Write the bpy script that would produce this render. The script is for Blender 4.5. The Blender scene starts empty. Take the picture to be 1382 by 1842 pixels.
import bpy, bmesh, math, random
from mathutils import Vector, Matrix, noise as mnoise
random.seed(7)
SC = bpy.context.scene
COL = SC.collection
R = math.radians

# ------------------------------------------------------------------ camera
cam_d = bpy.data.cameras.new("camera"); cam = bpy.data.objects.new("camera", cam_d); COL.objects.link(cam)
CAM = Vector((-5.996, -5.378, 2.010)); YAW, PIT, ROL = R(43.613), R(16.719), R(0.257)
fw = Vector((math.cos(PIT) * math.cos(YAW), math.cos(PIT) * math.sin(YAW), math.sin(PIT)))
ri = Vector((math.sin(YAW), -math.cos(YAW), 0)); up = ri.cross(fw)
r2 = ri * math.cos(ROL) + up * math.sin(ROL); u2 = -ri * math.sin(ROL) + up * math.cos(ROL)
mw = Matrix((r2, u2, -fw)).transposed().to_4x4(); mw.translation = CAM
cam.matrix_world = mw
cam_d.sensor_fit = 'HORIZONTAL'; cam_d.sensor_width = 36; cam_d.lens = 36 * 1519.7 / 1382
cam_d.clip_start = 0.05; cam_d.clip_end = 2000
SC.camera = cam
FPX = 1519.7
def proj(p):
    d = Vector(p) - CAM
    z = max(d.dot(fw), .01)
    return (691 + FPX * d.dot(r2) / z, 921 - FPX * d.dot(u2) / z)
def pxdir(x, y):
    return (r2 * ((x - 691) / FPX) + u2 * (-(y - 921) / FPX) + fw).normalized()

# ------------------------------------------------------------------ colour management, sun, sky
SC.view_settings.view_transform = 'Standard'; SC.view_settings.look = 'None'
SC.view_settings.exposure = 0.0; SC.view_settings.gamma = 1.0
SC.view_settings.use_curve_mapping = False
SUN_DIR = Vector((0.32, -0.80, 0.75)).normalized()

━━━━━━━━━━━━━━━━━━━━

Show, from the listing above, each line that contains the word "scene".

◆ Answer in full ◆
Write the bpy script that would produce this render. The script is for Blender 4.5. The Blender scene starts empty. Take the picture to be 1382 by 1842 pixels.
SC = bpy.context.scene